Figure 8. Thermal contour plots on the surface of PCB: (a) Natural convection, (b) Forced air convection (5 m/s). 
 

III.   Antenna Design and Integration

In this section, concept, design and placement of the Bluetooth antenna for the smart speaker is discussed. Bluetooth operates at frequencies between 2.402 and 2.480 GHz. The antenna used should have reflection coefficient of at least -10 dB in this frequency band. These parameters are crucial to validate the performance of antenna. A meander line antenna (MLA) proposed by Rashed and Tai8 to reduce the resonant length of the antenna is applied. Subsequently, the designed antenna was integrated on the PCB. The PCB is placed in its real working environment in the speaker assembly to identify the optimal location. This section demonstrates the electromagnetic characteristics of the antennas in different configurations given by changing the location and orientation of the PCB inside a speaker cabinet using commercially available electromagnetic simulation tool, Altair Feko.9 

 

Antenna design and integration on PCB

Meandering the antenna increases the path over which the surface current flows and that results in reducing the size of the antenna.

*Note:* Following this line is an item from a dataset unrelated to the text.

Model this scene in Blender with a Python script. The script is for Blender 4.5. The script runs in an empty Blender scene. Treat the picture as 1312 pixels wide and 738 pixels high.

The resonant frequency of a meander line antenna is a function of meander separation and meander spacing. If meander spacing is increased, the resonant frequency decreases. On the other hand, if the meander separation is increased, resonant frequency decreases.10 To validate the concept, we simulated a meander line antenna on a bare PCB as shown in Figure 9.

(a)

 

(b)

 Figure 9. Designed BT antenna in free space: (a) Meander line antenna’s shape, (b) Reflection coefficient.